I just looked over the rating of the top 25, then I looked at the top 50...None of the top 15 have been active. Thompson,Brock,Peter,Ibragimov,Chageav,Austin,Oleg,Ruiz,Haye, nobody has been fighting and the young guys like Bidenko and Solis are unproven....Does anyone want to fight Klitscko's...does anyone even want to try? Who is a decent contender today? who deserves a shot? who has a chance to win?
you can't go by the top 25. i believe they just start dumping any name they can get after the top 15..:-(
look at the top 10, no one deserves a title shot, they have not fought..Chambers and Boystov are 2 fighter who had good wins and thats about it.
The division could be interesting if Povetkin and Haye are really able to prove themselves, there could be some good match up's then. Also Tua brings some short term excitment but poses no real threat.
Well, it's just not a particularly strong era - not the worst ever as some say, but certainly not the best. Fights between up and coming contenders, like Chambers and Dimitrenko, aren't as common as they used to. And then you have clowns like David Haye, who come into the division and think they deserve a title shot after fighting nobody.atsch
The problem (I nearly started a thread on it, but couldn't be arsed...) I think is that there is no incentive to test yourself as a fighter these days, in fact, it's a disincentive. I thought of it when Tua fought the other day. Tua and Ike were thrown together to see what would come out of it. What happened was a great fight, and even though Tua lost, it did him ZERO harm in terms of marketablity etc. However, these days, fighters fight a bum to keep their 0 to get a title shot, and cash out with a big payday. It doesn't matter that when they actually get to the big show, they're woefully underprepared for it. They get their money and run. Tua's career is an almost perfect (except for losing to Lewis and Byrd of course.... ) on how to build a career. (Duva did that for him, until that **** Barry got involved) Start off slow, step up the competition a bit, and then face similar, up and coming type fighters (eg, Ike, Ruiz, etc) before getting a title shot. These days, it's fight bums, fight 1 guy in the top 15, and then get a title shot. Arreola, Austin, the next Vitali opponent etc are all perfect examples of that. These days, Tua would get a title shot straight after the Ruiz fight. Hell, these days, those guys wouldn't even be matched against each other. More fights, less money per fight, and the acceptance that if you lose and learn something, it's better than winning and learning nothing would help IMO.
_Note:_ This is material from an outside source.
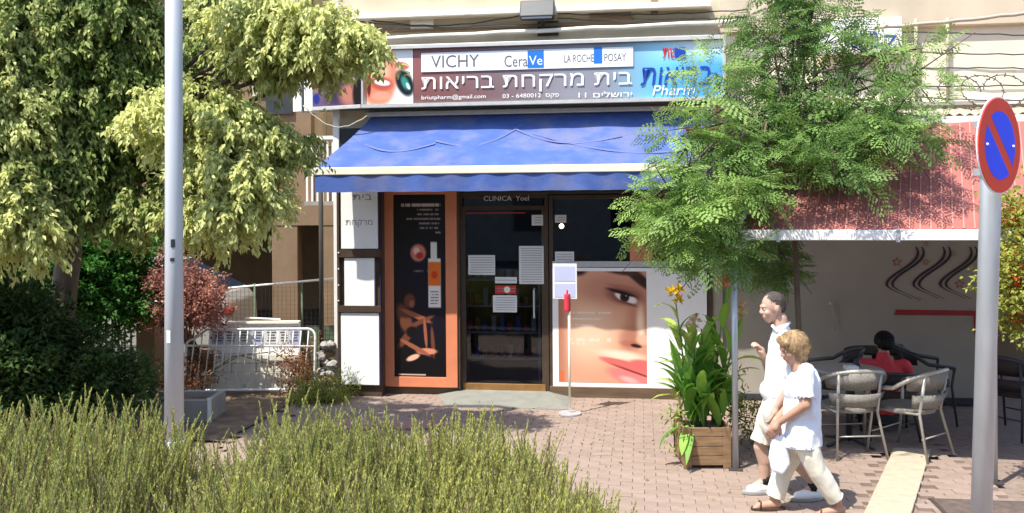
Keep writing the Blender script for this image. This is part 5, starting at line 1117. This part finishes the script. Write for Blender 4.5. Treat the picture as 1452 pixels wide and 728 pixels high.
def head(c, yaw, r=1., pitch=0.):
    """c centre of the skull, yaw: direction faced (angle from +x); returns fused pieces, with brow, nose, lips, chin, ears"""
    M = Matrix.Translation(c) @ Matrix.Rotation(yaw, 4, 'Z') @ Matrix.Rotation(pitch, 4, 'Y') @ Matrix.Scale(r, 4)
    T = lambda x, y, z: M @ Vector((x, y, z)); o = []
    o += [('e', T(-.012, 0, .02), (.093*r, .078*r, .098*r), yaw), ('e', T(.03, 0, -.035), (.058*r, .058*r, .075*r), yaw), ('c', T(.045, 0, -.09), T(.06, 0, -.085), .03*r, .022*r)]
    o += [('c', T(.09, 0, .008), T(.102, 0, -.022), .009*r, .012*r), ('c', T(.098, -.012, -.028), T(.098, .012, -.028), .009*r, .009*r)]
    o += [('c', T(.08, -.03, .022), T(.08, .03, .022), .0125*r, .0125*r), ('c', T(.084, -.018, -.058), T(.084, .018, -.058), .009*r, .009*r), ('c', T(.08, -.014, -.068), T(.08, .014, -.068), .009*r, .009*r)]
    for s in (-1, 1): o += [('e', T(-.012, s*.08, -.01), (.018*r, .009*r, .03*r), yaw), ('e', T(.055, s*.04, -.03), (.028*r, .02*r, .025*r), yaw)]
    return o, T
def eyes(T, parent, r=1.):
    for s in (-1, 1): MB().ball(T(.0755, s*.03, .004), .0085*r, n=10, m=8).build('eye', 'paper', parent); MB().ball(T(.0812, s*.03, .004), .0045*r, n=8, m=6).build('iris', 'hair_black', parent)
def shoe(t, toe, heel, h=.085, m='shoe_white', low=False):
    toe, heel = Vector(toe), Vector(heel); d = (toe-heel).normalized()
    body('shoe', [('c', heel+Vector((0, 0, .045)), heel+d*.1+Vector((0, 0, .045)), .042, .042), ('c', heel+d*.1+Vector((0, 0, .045)), toe-d*.05+Vector((0, 0, .035)), .045, .038), ('c', heel+d*.02+Vector((0, 0, .06)), heel+d*.03+Vector((0, 0, .09)), .04, .038)], m, t, .006)
    s = MB(); x = d; y = Vector((0, 0, 1)).cross(d); n = 20; L = (toe-heel).length+.04; c = heel.lerp(toe, .5)
    pts = [c+x*(math.cos(2*math.pi*i/n)*L*.53)+y*(math.sin(2*math.pi*i/n)*.052) for i in range(n)]; s.add([p+Vector((0, 0, .002)) for p in pts]+[p+Vector((0, 0, .028)) for p in pts], [tuple(range(n)), tuple(range(2*n-1, n-1, -1))]+[((i+1) % n, i, i+n, (i+1) % n+n) for i in range(n)]); s.build('sole', 'shoe_sole', t, bevel=.004)
def strands(hair, m, n, L, down, col, w=.0035):
    me = hair.data; k = len(me.vertices); co = np.empty(k*3, np.float32); no = np.empty(k*3, np.float32); me.vertices.foreach_get('co', co); me.vertices.foreach_get('normal', no); co = co.reshape(-1, 3); no = no.reshape(-1, 3)
    i = rng.integers(0, k, n); p, nr = co[i], no[i]; d = down-nr*(nr@down)[:, None]; d /= np.linalg.norm(d, axis=1, keepdims=True)+1e-6; d = d+nr*.09+rng.normal(size=(n, 3))*.09
    c = np.array(col)*(.55+.9*rng.random((n, 1))); V, Fc, Cc = leafcloud(p+nr*.001, d, nr, rng.uniform(.6, 1.2, n)*L, np.full(n, w), c, .02)
    return link('hair_strands', npmesh('hair_strands', V, Fc, Cc, [MATS['petal']]), hair, kind='stuff')
# --- man (white shirt, stone shorts), walking to the left on the far side of the woman
YM = 7.38
q = lambda u, v, dy=0.: P(u, v, YM+dy)
gm = G(1100, 714); man = thing('person', 'man in a white shirt, pale shorts and white trainers walking left behind the woman', 'person', (q(1100, 714).x, YM, 0))
hd, T = head(q(1095, 436), math.pi-R(8)+R(12), 1.0, R(10))
hipL, hipR = q(1098, 583, -.09), q(1094, 583, .09)
fL, fR = Vector((q(1148, 0, -.08).x, YM-.08, 0)), Vector((q(1080, 0, .1).x, YM+.1, 0))     # near leg back, far leg forward
ankL, ankR = fL+Vector((.03, 0, .12)), fR+Vector((0.0, 0, .1)); kL, kR = q(1116, 640, -.09), q(1078, 634, .09)
shL, shR = q(1114, 481, -.17), q(1106, 481, .19); elL, wrL = q(1124, 542, -.24), q(1101, 578, -.2); elR, wrR = q(1098, 526, .25), q(1081, 503, .1)
segs = hd+[('c', q(1106, 452), q(1110, 478), .058, .062), ('e', q(1109, 500), (.09, .155, .12)), ('e', q(1103, 545), (.085, .13, .16)), ('e', q(1100, 578), (.085, .13, .1)),
  ('c', hipL, kL, .075, .056), ('c', kL, kL.lerp(ankL, .4), .055, .057), ('c', kL.lerp(ankL, .4), ankL, .055, .038), ('c', hipR, kR, .075, .056), ('c', kR, kR.lerp(ankR, .4)+Vector((.02, 0, 0)), .055, .058), ('c', kR.lerp(ankR, .4)+Vector((.02, 0, 0)), ankR, .055, .038),
  ('c', ankR, ankR+Vector((-.09, 0, -.05)), .036, .03), ('c', ankL, ankL+Vector((-.08, 0, -.05)), .036, .03),
  ('c', shL, elL, .05, .04), ('c', elL, wrL, .041, .027), ('c', shR, elR, .05, .04), ('c', elR, wrR, .041, .027), ('c', shL, shR, .05, .05)]
segs += hand(wrL, (-.3, -.05, -1), (-.5, .6, 0), curl=.5)+hand(wrR, (-.4, -.3, .8), (-.8, 0, -.3), curl=.8)
body('body', segs, 'skin', man, .0075, 3); eyes(T, man)
sh_ = [('c', q(1107, 466), q(1109, 482), .066, .09), ('c', q(1111, 496), q(1101, 585), .118, .118, (1.0, 1.42)), ('e', q(1100, 555), (.132, .165, .1)), ('c', shL, shR, .064, .064), ('c', shL, shL.lerp(elL, .8), .06, .062), ('c', shR, shR.lerp(elR, .8), .06, .062)]
aL, aR = (elL-shL), (elR-shR)
body('shirt', sh_, 'shirt_white', man, .009, 4, folds=(.013, 12, 7), flat=[(q(1100, 596), (0, 0, -1), .32)])
MB().tube([q(1095, 462, -.02), q(1102, 470, -.075), q(1115, 462, -.06), q(1119, 458, .03)], .014, 8).build('collar', 'shirt_white', man)
dL, dR = kL-hipL, kR-hipR
body('shorts', [('c', q(1101, 580), q(1098, 600), .112, .118, (1, 1.42)), ('c', hipL, hipL.lerp(kL, .98), .1, .088), ('c', hipR, hipR.lerp(kR, .98), .1, .09)], 'shorts_stone', man, .009, 3, folds=(.014, 14, 5), flat=[(hipL.lerp(kL, .86), dL, .17), (hipR.lerp(kR, .86), dR, .17)])
hm = Matrix.Rotation(0, 3, 'Z')
hr_ = body('hair', [('e', T(-.024, 0, .037), (.089, .0795, .0875)), ('e', T(-.056, 0, .0), (.056, .068, .065))], 'hair_grey', man, .006, 1, folds=(.004, 60, 14)); strands(hr_, 0, 1500, .016, np.array([.8, 0, -.6]), (.1, .085, .075), .003)
for f_, nm in ((fR, 0), (fL, 1)):
    d = Vector((-1, -.12, 0)); shoe(man, f_+Vector((-.17, -.02, 0.0)), f_+Vector((.05, 0, 0.0)))
    a_ = f_+Vector((.0, 0, .08)); MB().tube([a_, a_+Vector((.005, 0, .07))], .043, 12).build('sock', 'sock_black', man)
# --- woman (white blouse, cream trousers), nearer
YW = 6.98
w_ = lambda u, v, dy=0.: P(u, v, YW+dy)
wo = thing('person', 'blond woman in white blouse and cream trousers walking left in front of the man', 'person', (w_(1130, 728).x, YW, 0))
hd, T = head(w_(1123, 494), math.pi+R(14), .97, R(18))
hipL, hipR = w_(1140, 622, -.09), w_(1134, 622, .09)
fF, fBk = Vector((w_(1092, 0, .12).x, YW+.1, 0)), Vector((w_(1180, 0, -.1).x, YW-.08, 0))
ankF, ankB = fF+Vector((0, 0, .085)), fBk+Vector((.02, 0, .12)); kF, kB = w_(1112, 662, .09), w_(1158, 668, -.09)
shL, shR = w_(1144, 525, -.15), w_(1132, 527, .17); elL, wrL = w_(1143, 574, -.21), w_(1104, 600, -.07); elR, wrR = w_(1120, 575, .2), w_(1100, 596, .06)
segs = hd+[('c', w_(1129, 515), w_(1134, 530), .05, .058), ('e', w_(1138, 550), (.085, .14, .11)), ('e', w_(1137, 600), (.09, .13, .14)), ('c', shL, shR, .046, .046),
 ('c', hipL, kB, .08, .055), ('c', kB, ankB, .055, .036), ('c', hipR, kF, .08, .055), ('c', kF, ankF, .055, .036),
 ('c', shL, elL, .046, .038), ('c', elL, wrL, .038, .025), ('c', shR, elR, .046, .038), ('c', elR, wrR, .038, .025),
 ('c', ankF+Vector((.02, 0, -.04)), ankF+Vector((-.13, -.01, -.055)), .036, .028), ('c', ankB+Vector((.03, 0, -.06)), ankB+Vector((-.12, -.01, -.085)), .034, .028)]
for ft in (ankF, ankB):
    for k in range(5): b0 = ft+Vector((-.12, -.03+.015*k, -.06 if ft is ankF else -.09)); segs.append(('c', b0, b0+Vector((-.05+.006*k, 0, -.003)), .0105, .009))
segs += hand(wrL, (-.55, .1, -.85), (.1, .9, -.2), curl=.7)+hand(wrR, (-.3, -.1, -.9), (-.1, -.9, 0), curl=.5, side=-1)
body('body', segs, 'skin_tan', wo, .0075, 3); eyes(T, wo, .97)
bl_ = [('c', w_(1141, 540), w_(1137, 580), .118, .132, (1.0, 1.35)), ('c', w_(1137, 580), w_(1136, 640), .134, .148, (1.02, 1.25)), ('e', w_(1128, 555), (.09, .13, .08)), ('c', shL, shL.lerp(elL, .86), .055, .064), ('c', shR, shR.lerp(elR, .86), .053, .06), ('c', shL, shR, .055, .055)]
body('blouse', bl_, 'shirt_bluewhite', wo, .009, 3, folds=(.014, 13, 6), flat=[(w_(1136, 629), (.05, 0, -1), .32), (shL.lerp(elL, .8), elL-shL, .11), (shR.lerp(elR, .8), elR-shR, .1)])
dF, dB = ankF-kF, ankB-kB
body('trousers', [('c', w_(1138, 612), w_(1138, 626), .1, .108, (1.02, 1.35)), ('c', hipL, kB, .092, .076), ('c', kB, kB.lerp(ankB, 1.0), .076, .068), ('c', hipR, kF, .092, .076), ('c', kF, kF.lerp(ankF, .95), .078, .07)], 'trousers_cream', wo, .009, 3, folds=(.011, 9, 5), flat=[(kF.lerp(ankF, .93), dF, .14), (kB.lerp(ankB, .92), dB, .14)])
hr_ = body('hair', [('e', T(-.03, 0, .03), (.11, .1, .1)), ('e', T(-.05, 0, -.02), (.095, .1, .085)), ('e', T(-.045, -.05, -.035), (.06, .045, .075)), ('e', T(-.045, .05, -.035), (.06, .045, .075)), ('c', T(.045, -.045, .085), T(.06, .04, .075), .03, .03)], 'hair_blond', wo, .006, 2, folds=(.004, 38, 9)); strands(hr_, 0, 4500, .035, np.array([.1, 0, -1.]), (.46, .32, .18), .003)
for ft, z in ((fF, .0), (fBk, .0)):
    s = MB(); n = 18; c_ = ft+Vector((-.05, -.005, .003)); pts = [c_+Vector((math.cos(2*math.pi*i/n)*.135, math.sin(2*math.pi*i/n)*.045, 0)) for i in range(n)]
    s.add(pts+[p+Vector((0, 0, .018)) for p in pts], [tuple(range(n)), tuple(range(2*n-1, n-1, -1))]+[((i+1) % n, i, i+n, (i+1) % n+n) for i in range(n)]); sd = s.build('sandal', 'leather', wo)
    MB().tube([c_+Vector((-.07, -.042, .015)), c_+Vector((-.06, -.02, .06)), c_+Vector((-.06, .02, .06)), c_+Vector((-.07, .042, .015))], .007, 6).build('strap', 'leather', sd)
# white cloth bag held in her hands
cb_ = w_(1103, 612, -.03); bag = MB(); pr_ = [(0.02, .0), (-.04, -.02), (-.07, -.2), (-.05, -.3), (.03, -.33), (.09, -.25), (.07, -.06)]
bag.prism([(cb_.x+a, cb_.z+c) for a, c in pr_], cb_.y-.03, cb_.y+.03); bag.build('cloth_bag', 'shirt_bluewhite', None, base=tuple(cb_), bevel=.02, seg=3, label='white cloth bag hanging from the clasped hands of the woman', cat='bag')
# --- seated person in red, back to the street
YR = 9.38
r_ = lambda u, v, dy=0.: P(u, v, YR+dy)
rp = thing('person', 'black-haired person in a red shirt sitting with back to the street', 'person', (r_(1254, 600).x, YR, 0))
hd, T = head(r_(1253, 487, .05), R(85), .98, R(8))
shL, shR = r_(1225, 517), r_(1284, 520); elL, elR = r_(1216, 548, .15), r_(1296, 556, .12); wrL, wrR = r_(1232, 545, .4), r_(1276, 548, .4)
hL, hR = r_(1244, 590, .0), r_(1266, 590, .0); kL, kR = r_(1240, 588, .45), r_(1272, 588, .45)
segs = hd+[('c', r_(1253, 500, .02), r_(1254, 514), .055, .06), ('e', r_(1254, 535), (.18, .11, .17)), ('e', r_(1254, 575), (.16, .12, .13)), ('c', shL, elL, .05, .04), ('c', shR, elR, .05, .04), ('c', elL, wrL, .04, .027), ('c', elR, wrR, .04, .027),
  ('c', hL, kL, .085, .06), ('c', hR, kR, .085, .06), ('c', kL, Vector((kL.x, kL.y-.02, .09)), .055, .038), ('c', kR, Vector((kR.x, kR.y-.02, .09)), .055, .038)]
segs += hand(wrL, (.3, .9, -.1), (0, 0, -1), curl=.3)+hand(wrR, (-.3, .9, -.1), (0, 0, -1), curl=.3)
body('body', segs, 'skin_tan', rp, .009, 3); eyes(T, rp, .98)
body('shirt', [('c', r_(1253, 508), r_(1254, 516), .075, .085), ('e', r_(1255, 535), (.2, .13, .18)), ('e', r_(1255, 572), (.175, .135, .15)), ('c', shL, shR, .065, .065), ('c', shL, shL.lerp(elL, .75), .07, .062), ('c', shR, shR.lerp(elR, .75), .07, .062)], 'shirt_red', rp, .01, 3, folds=(.014, 11, 7))
body('trousers', [('c', hL, kL, .1, .075), ('c', hR, kR, .1, .075), ('c', kL, Vector((kL.x, kL.y-.02, .12)), .072, .06), ('c', kR, Vector((kR.x, kR.y-.02, .12)), .072, .06), ('e', r_(1255, 592), (.17, .13, .09))], 'dark_cloth', rp, .01, 3)
hr_ = body('hair', [('e', T(-.022, 0, .03), (.094, .106, .1)), ('e', T(-.055, 0, .0), (.08, .07, .07))], 'hair_black', rp, .007, 2, folds=(.008, 35, 20)); strands(hr_, 0, 1500, .03, np.array([0, -.5, -.8]), (.015, .012, .012), .004)
for k_ in (kL, kR): shoe(rp, (k_.x, k_.y+.14, 0), (k_.x, k_.y-.08, 0), m='leather')
for o in list(bpy.data.objects):
    if '_b' in o.keys(): del o['_b']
To start - who's top 25 are you looking at? It makes a difference. Bottom line, though, is that contenders can get title shots without fighting other contenders. Why? Too many titlists. The champs need someone to fight and the choices are either recycled has-beens or untested contenders. The answer to the problem: ABC's should sanction mandatory bouts. Yes, it's BS money for the ABC's, but it would force contenders to fight contenders. The answer to the question "who deserves it": Povetkin and Chambers deserve it. Everyone else is at least 1 fight away (including Aerreola, Tua and Johnson). Oh, and yes, Povetkin is raw and would likely be blown away by a Klit bro, but he's had the balls to take more tough fights than anyone else. Ditto for Chambers.
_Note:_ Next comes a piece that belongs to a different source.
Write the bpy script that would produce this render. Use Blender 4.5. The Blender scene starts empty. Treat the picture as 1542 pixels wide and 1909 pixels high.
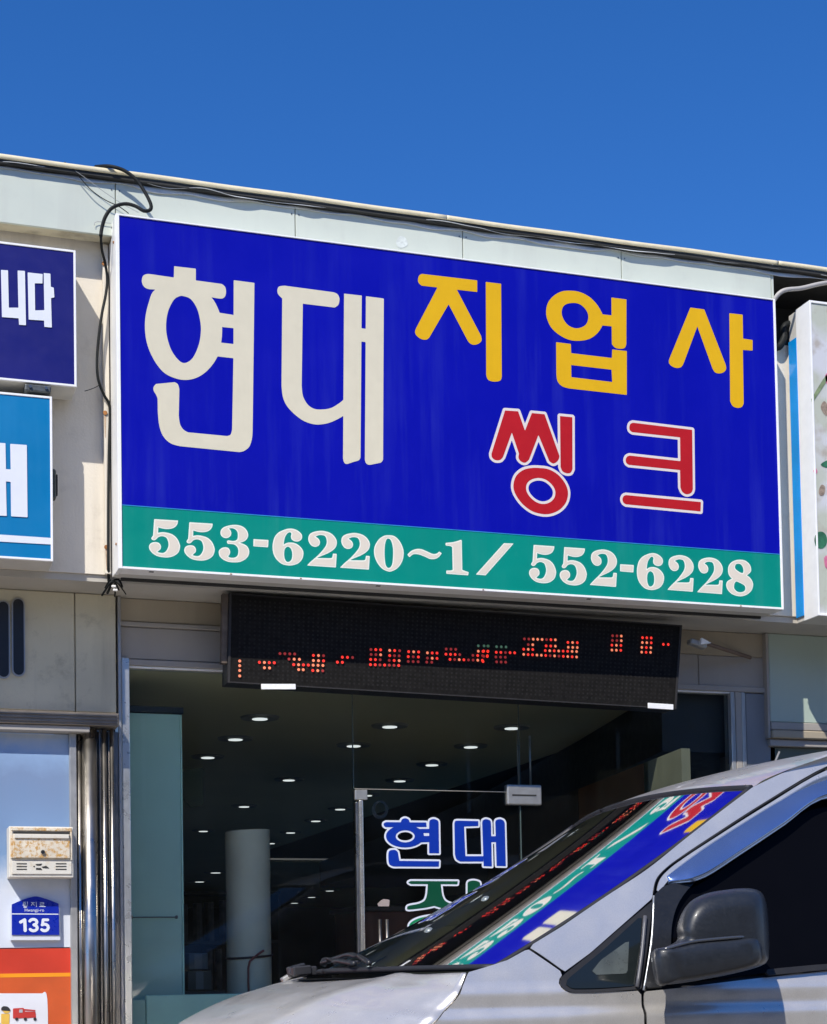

You have summed up exactly what is wrong with the division today. And, as djm said, title proliferation is the cause. Something HAS to be done to get rid of these parasitic sanctioning bodies - or, at the very least marginalize them to the point of irrelevancy. This is one reason why I so strongly favor the Ring belts, and the endorsement of them by TV networks like ESPN.
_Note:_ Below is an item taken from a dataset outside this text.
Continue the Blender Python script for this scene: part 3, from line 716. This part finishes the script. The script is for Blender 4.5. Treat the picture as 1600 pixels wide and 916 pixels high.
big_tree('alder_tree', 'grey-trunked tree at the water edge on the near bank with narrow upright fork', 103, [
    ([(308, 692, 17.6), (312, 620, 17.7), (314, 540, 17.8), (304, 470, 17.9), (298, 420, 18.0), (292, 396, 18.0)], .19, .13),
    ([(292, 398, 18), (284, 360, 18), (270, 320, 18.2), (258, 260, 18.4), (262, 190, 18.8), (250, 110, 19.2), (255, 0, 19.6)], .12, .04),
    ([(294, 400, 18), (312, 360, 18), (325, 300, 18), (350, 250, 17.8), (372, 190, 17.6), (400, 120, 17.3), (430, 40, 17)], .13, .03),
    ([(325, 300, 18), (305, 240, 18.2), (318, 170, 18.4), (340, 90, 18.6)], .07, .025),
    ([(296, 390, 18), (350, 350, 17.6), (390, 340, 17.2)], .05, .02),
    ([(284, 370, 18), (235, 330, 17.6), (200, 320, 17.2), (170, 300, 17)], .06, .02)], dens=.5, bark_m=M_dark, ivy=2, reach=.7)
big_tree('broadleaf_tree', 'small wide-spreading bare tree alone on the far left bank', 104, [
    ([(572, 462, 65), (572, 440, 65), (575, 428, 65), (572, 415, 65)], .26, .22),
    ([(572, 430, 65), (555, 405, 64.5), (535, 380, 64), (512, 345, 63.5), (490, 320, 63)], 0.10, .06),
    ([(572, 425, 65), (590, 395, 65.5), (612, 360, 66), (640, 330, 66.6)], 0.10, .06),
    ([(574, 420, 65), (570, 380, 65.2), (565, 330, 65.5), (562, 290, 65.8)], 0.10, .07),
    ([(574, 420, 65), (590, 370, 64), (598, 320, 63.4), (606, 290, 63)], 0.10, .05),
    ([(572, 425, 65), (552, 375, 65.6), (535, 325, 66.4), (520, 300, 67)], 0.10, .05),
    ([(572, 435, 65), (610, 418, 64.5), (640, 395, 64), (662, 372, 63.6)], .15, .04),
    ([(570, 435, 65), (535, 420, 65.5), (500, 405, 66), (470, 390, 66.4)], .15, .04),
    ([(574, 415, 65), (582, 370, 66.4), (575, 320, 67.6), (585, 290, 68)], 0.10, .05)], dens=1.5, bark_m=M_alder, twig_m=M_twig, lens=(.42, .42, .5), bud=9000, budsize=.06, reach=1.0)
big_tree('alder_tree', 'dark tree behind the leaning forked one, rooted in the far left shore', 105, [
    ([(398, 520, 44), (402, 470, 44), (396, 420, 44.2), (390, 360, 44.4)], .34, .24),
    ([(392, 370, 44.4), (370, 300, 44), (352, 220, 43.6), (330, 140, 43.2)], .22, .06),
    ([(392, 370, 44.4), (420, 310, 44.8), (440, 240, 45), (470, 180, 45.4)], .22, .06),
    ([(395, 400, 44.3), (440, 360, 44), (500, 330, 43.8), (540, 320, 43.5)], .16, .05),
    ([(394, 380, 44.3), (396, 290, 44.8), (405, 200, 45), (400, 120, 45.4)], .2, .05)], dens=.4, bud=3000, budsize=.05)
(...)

Actually, it's worse than that - both Aerreola and Johnson (if that fight goes through) didn't even graze the top 15 (being generous, Austin did). Frankly, it's even worse at the lower weights, just not as high profile. Regionally popular guys (who may even be legitimately top-5 at their weight) make a good living off of a bogus belt, screwing the sport at all levels, not just HW. At HW, the problem is guys waiting out a title shot by letting other contenders be eliminated by the champ. It's just a variation of the same tune.
Yep, I know. I didn't know a whole lot about Arreola before he fought Vitali apart from a couple of fights. I looked him up, and saw he was fighting 6 and 8 round fights only 3 years ago against scrubs. 2 half-decent (and that's being kind) fights later, and he's a challenger???? Then after that, people are raving about Vitali's performance, and the fact Arreola dragged a performance out of him that nobody else could????? Please, that's mental. Arreola wasn't prepared physically, mentally or experience wise to go anywhere near a title shot. Imagine how much better he could have done if he'd had half a dozen fights against guys of similar standing, had gone the distance a few times, and won in adversity a couple of times. That's what makes fighters improve. Not fighting scrubs.